Gustav Klimt is known for his portraits more than his landscapes. That said, the The Park (1906) gives us a strange juxtaposition of blue, green, and yellow dots, a pointillism (which influences the nine-tenths of this oil painting made up of foliage) and representation (which offers the tree trunks and grass at the bottom). Without the tree trunks, The Park would be almost entirely abstract.
Klimt abandons the pointillist effect in painting the tree trunks and grass. The moss on the thickest trunk is so finely detailed and visceral that I began to wonder if that moss was the beginning of the painting.
All of his landscapes were begun in the open air, though many were finished in the studio. It seems fair to call these landscapes plein air paintings.
Poet David St. John described a postcard of this painting as “an example of cliche so profuse it touched my heart”.
In “The Park"," St.
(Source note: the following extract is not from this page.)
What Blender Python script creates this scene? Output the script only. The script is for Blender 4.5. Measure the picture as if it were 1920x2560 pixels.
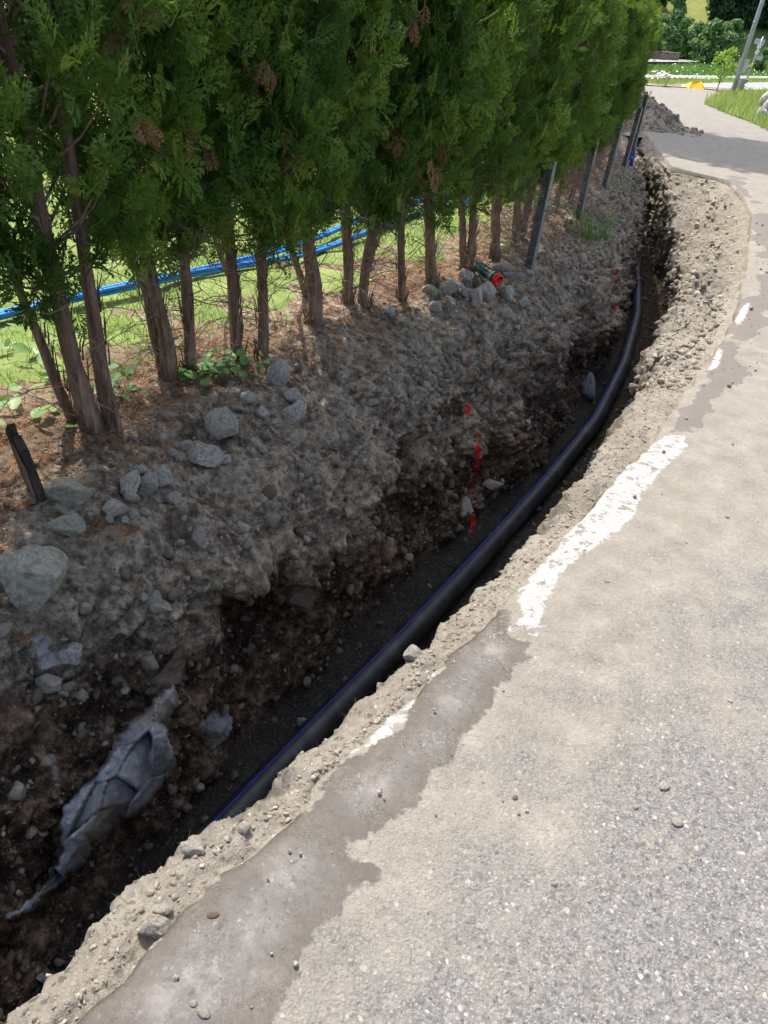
import bpy, bmesh, math, random
import numpy as np
from mathutils import Vector, Matrix
from mathutils.bvhtree import BVHTree

for o in list(bpy.data.objects):
    bpy.data.objects.remove(o)
SC = bpy.context.scene
COL = SC.collection
random.seed(7)
RNG = np.random.default_rng(11)

# ------------------------------------------------------------------ camera
SLOPE, EYE = 0.085, 1.4                     # the whole hillside falls 8.5 % away from the viewer
FPX = 1923.0
PITCH, ROLL = math.radians(37.7), math.radians(6.5)
FWD = np.array([0, math.cos(PITCH), -math.sin(PITCH)])
UP0 = np.array([0, math.sin(PITCH), math.cos(PITCH)])
RT0 = np.array([1.0, 0, 0])
CR, SR = math.cos(ROLL), math.sin(ROLL)
CAMR = RT0 * CR + UP0 * SR
CAMU = -RT0 * SR + UP0 * CR
EYEP = np.array([0, 0, EYE])
cam = bpy.data.cameras.new('camera')
cam.sensor_fit = 'VERTICAL'; cam.sensor_height = 36.0
cam.lens = FPX / 2560 * 36.0
cam.clip_start = 0.02; cam.clip_end = 2000
camo = bpy.data.objects.new('camera', cam); COL.objects.link(camo)
M = Matrix(((CAMR[0], CAMU[0], -FWD[0], 0), (CAMR[1], CAMU[1], -FWD[1], 0), (CAMR[2], CAMU[2], -FWD[2], EYE), (0, 0, 0, 1)))
camo.matrix_world = M
SC.camera = camo

# ------------------------------------------------------------------ light
SUN_AZ, SUN_EL = math.radians(-30), math.radians(59)     # sun ahead, a little to the left
w = bpy.data.worlds.new('World'); SC.world = w; w.use_nodes = True
nt = w.node_tree; nt.nodes.clear()
sky = nt.nodes.new('ShaderNodeTexSky'); sky.sky_type = 'NISHITA'; sky.sun_disc = False
sky.sun_elevation = SUN_EL; sky.sun_rotation = SUN_AZ; sky.altitude = 400; sky.air_density = 1.0; sky.dust_density = 5.0; sky.ozone_density = 0.4
bg = nt.nodes.new('ShaderNodeBackground'); bg.inputs['Strength'].default_value = 0.15
wo = nt.nodes.new('ShaderNodeOutputWorld')
nt.links.new(sky.outputs[0], bg.inputs[0]); nt.links.new(bg.outputs[0], wo.inputs[0])
sl = bpy.data.lights.new('sun', 'SUN'); sl.energy = 3.25; sl.angle = math.radians(0.53); sl.color = (1, 0.955, 0.89)
so = bpy.data.objects.new('sun', sl); COL.objects.link(so)
sdir = Vector((math.sin(SUN_AZ) * math.cos(SUN_EL), math.cos(SUN_AZ) * math.cos(SUN_EL), math.sin(SUN_EL)))
so.rotation_euler = sdir.to_track_quat('Z', 'Y').to_euler(); so.location = sdir * 40
SC.view_settings.view_transform = 'Standard'; SC.view_settings.look = 'None'
SC.view_settings.exposure = 0.92; SC.view_settings.gamma = 1.0; SC.view_settings.use_curve_mapping = False
SC.cycles.max_bounces = 7; SC.cycles.diffuse_bounces = 4; SC.cycles.transmission_bounces = 4
SC.cycles.sample_clamp_indirect = 6.0
try: SC.cycles.use_denoising = True
except Exception: pass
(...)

John offers an ekphrasis of Klimt’s painting—one that refuses the separation of landscape and portrait. Like many of us, he reads his affective landscape into the painting. He figurates.
Each line begins in the majuscule: there is a formal presence that undercuts itself by resorting to ampersands. How do you capitalize an ampersand? What is the majuscule of a shortcut?
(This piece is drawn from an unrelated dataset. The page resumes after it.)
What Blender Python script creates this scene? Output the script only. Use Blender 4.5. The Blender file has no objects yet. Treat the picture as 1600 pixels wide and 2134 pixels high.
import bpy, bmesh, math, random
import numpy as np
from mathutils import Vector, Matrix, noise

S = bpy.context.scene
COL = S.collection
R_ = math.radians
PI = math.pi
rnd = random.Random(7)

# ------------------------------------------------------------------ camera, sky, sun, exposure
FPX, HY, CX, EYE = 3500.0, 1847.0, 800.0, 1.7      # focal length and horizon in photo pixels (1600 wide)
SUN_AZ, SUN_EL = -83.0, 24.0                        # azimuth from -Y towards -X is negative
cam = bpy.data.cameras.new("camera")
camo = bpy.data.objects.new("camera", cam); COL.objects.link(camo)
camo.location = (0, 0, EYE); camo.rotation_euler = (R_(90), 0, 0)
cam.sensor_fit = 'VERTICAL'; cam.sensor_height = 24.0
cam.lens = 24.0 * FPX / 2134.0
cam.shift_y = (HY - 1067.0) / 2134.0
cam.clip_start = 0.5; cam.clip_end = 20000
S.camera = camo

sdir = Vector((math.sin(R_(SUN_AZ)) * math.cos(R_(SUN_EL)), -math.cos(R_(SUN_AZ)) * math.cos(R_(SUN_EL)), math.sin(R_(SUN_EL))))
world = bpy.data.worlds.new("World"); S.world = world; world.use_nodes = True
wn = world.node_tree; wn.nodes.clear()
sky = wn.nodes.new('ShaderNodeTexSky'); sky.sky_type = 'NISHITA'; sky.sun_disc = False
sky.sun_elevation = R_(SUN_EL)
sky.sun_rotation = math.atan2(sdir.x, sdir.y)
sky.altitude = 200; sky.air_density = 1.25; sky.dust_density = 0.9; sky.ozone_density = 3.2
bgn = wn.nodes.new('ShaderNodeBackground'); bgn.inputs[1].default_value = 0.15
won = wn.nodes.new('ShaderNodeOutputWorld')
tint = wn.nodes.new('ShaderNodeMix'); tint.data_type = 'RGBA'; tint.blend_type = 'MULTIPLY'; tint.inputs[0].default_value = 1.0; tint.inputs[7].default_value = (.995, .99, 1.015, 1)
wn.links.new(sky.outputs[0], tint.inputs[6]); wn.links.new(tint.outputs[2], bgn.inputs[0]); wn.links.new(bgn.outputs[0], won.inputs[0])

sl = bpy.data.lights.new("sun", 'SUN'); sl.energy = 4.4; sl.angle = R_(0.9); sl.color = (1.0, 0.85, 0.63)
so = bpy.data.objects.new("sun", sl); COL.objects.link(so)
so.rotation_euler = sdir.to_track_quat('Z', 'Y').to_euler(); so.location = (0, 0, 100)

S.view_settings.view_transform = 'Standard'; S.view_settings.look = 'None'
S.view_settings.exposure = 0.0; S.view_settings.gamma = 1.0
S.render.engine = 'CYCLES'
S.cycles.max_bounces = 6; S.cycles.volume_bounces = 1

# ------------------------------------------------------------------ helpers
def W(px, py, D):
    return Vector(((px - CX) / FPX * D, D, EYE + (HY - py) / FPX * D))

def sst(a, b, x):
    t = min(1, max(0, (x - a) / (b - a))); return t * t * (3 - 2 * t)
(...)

We are reminded that the poet is looking at the postcard rather than the painting. I don’t see St. John’s “solitary figure”?
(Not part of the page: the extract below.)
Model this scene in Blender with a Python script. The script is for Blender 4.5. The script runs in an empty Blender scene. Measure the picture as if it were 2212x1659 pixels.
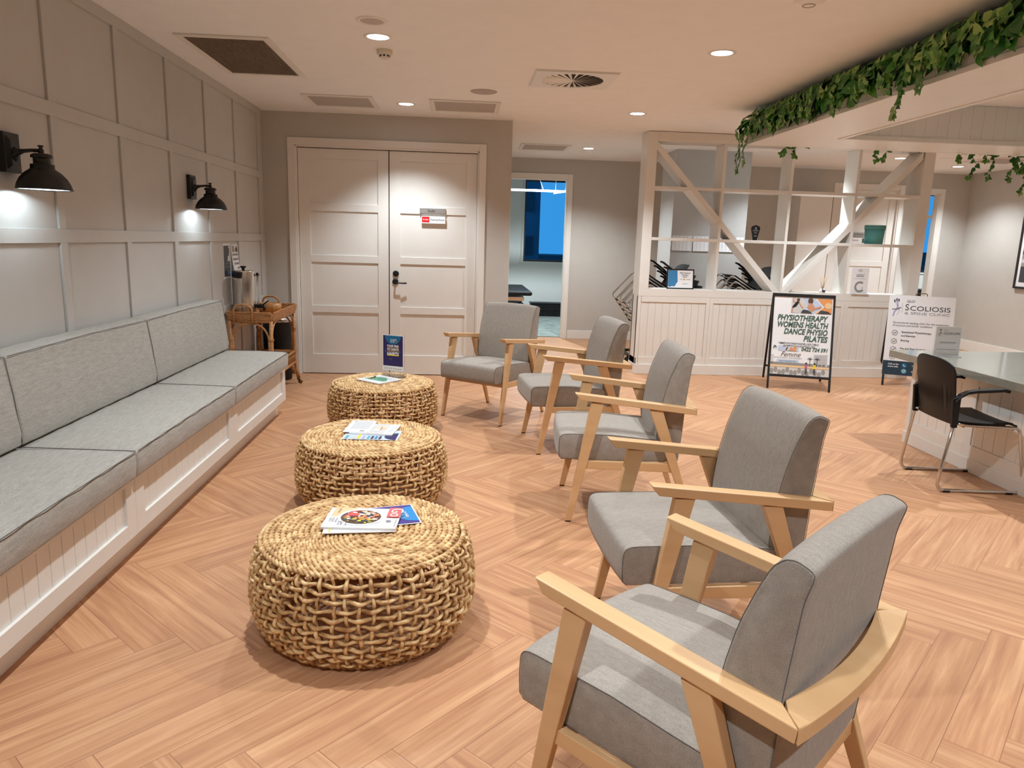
import bpy, bmesh, math, random
from mathutils import Vector, Matrix
random.seed(7)
S = bpy.context.scene
COL = S.collection
PI = math.pi
# ------------------------------------------------------------------ camera
cd = bpy.data.cameras.new('camera'); co = bpy.data.objects.new('camera', cd); COL.objects.link(co)
cd.sensor_width = 36; cd.lens = 1576.747/2212*36; cd.clip_start = .05; cd.clip_end = 500
co.matrix_world = Matrix.Translation((2.0466, -7.8846, 1.4805)) @ (Matrix.Rotation(-.0722557, 4, 'Z') @ Matrix.Rotation(1.376298, 4, 'X') @ Matrix.Rotation(.0302927, 4, 'Z'))
S.camera = co
# ------------------------------------------------------------------ world (dusk sky seen through the windows) and exposure
w = bpy.data.worlds.new('dusk_sky'); S.world = w; w.use_nodes = True
bg = w.node_tree.nodes['Background']; bg.inputs[0].default_value = (.045, .34, .80, 1); bg.inputs[1].default_value = .95
S.view_settings.view_transform = 'Standard'; S.view_settings.look = 'None'
S.view_settings.exposure = 0; S.view_settings.gamma = 1; S.view_settings.use_curve_mapping = False
S.cycles.use_denoising = True
S.cycles.max_bounces = 8; S.cycles.diffuse_bounces = 5; S.cycles.glossy_bounces = 4; S.cycles.transmission_bounces = 8
S.cycles.sample_clamp_indirect = 6
LAMP_W = 168; LAMP_C = (.87, .95, 1)
def spot(x, y, z=2.683, W=None, ang=116, c=None, blend=.7):
    l = bpy.data.lights.new('downlight_beam', 'SPOT'); l.energy = W or LAMP_W; l.color = c or LAMP_C
    l.spot_size = math.radians(ang); l.spot_blend = blend; l.shadow_soft_size = .035
    o = bpy.data.objects.new('downlight_beam', l); COL.objects.link(o); o.location = (x, y, z); return o
DL = [(1.5, -2.95, 'above the cane stools, over the middle of the room'), (1.5, -.63, 'between the two grey ceiling grilles by the double doors'),
      (3.69, -2.97, 'nearest the greenery, left of the ceiling planter'), (3.69, -.65, 'right of the square swirl diffuser, in front of the lattice'),
      (3.69, 2.1, 'in front of the far wall, beside the small far grille'), (7.83, 1.84, 'behind the lattice screen near its right post'),
      (9.09, 2.5, 'in the far right corner, below the hanging leaves'), (1.5, -5.25, 'x'), (3.69, -5.25, 'x'), (1.5, -7.55, 'x'), (3.69, -7.55, 'x'),
      (5.9, -.62, 'x'), (6.1, 1.05, 'x'), (6.0, -2.75, 'x'), (6.0, -5.25, 'x'), (8.6, -2.75, 'x'), (8.6, -.2, 'x')]  # the lamp between planter and lattice is unseen, added to brighten the lattice front
for x, y, _ in DL: spot(x, y, W=LAMP_W*({(1.5, -.63): .84, (3.69, -.65): 1.1, (3.69, 2.1): 1.2, (9.09, 2.5): .9}.get((x, y), 1)), ang=128 if y > 2 else 108 if (x, y) == (1.5, -.63) else 116)
# far rooms behind the open doorways: cool room lights
for x, y in ((3.3, 4.6), (11.2, 5.0)): spot(x, y, 2.6, 330, 150, (.86, .97, 1))
for y in (-4.31, -2.05): spot(.14, y, 1.695, 10, 168, (.76, .92, 1), .1)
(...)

The poet keeps this image on his wall: he preserves it.
Moyra Davey has written about single images and fragments, how they possess "miniaturization", the "possibility of possessing the thing." Images locked to the wall in her room form a "psychic landscape".
Imago lucis opera expressa: Roland Barthes uses this Latin expression to designate an image expressed by the action of light, which is how he defines photography. And Susan Sontag called a photo "a trace, something directly stenciled off the real, like a footprint or a death mask...the registering of an emanation."
Although there is no photo in St. John’s poem, I can’t help reading a photo image into the speaker’s view of Klimt’s The Park. It is as if the emanating spirit of a moment he recollects is there, in that painting. A photo that wasn’t taken. A postcard that mines the gap.
Apropos of nothing, my favorite park piece by Klimt is The Park at Schönbrunn Palace (1916). The reflection is staggering.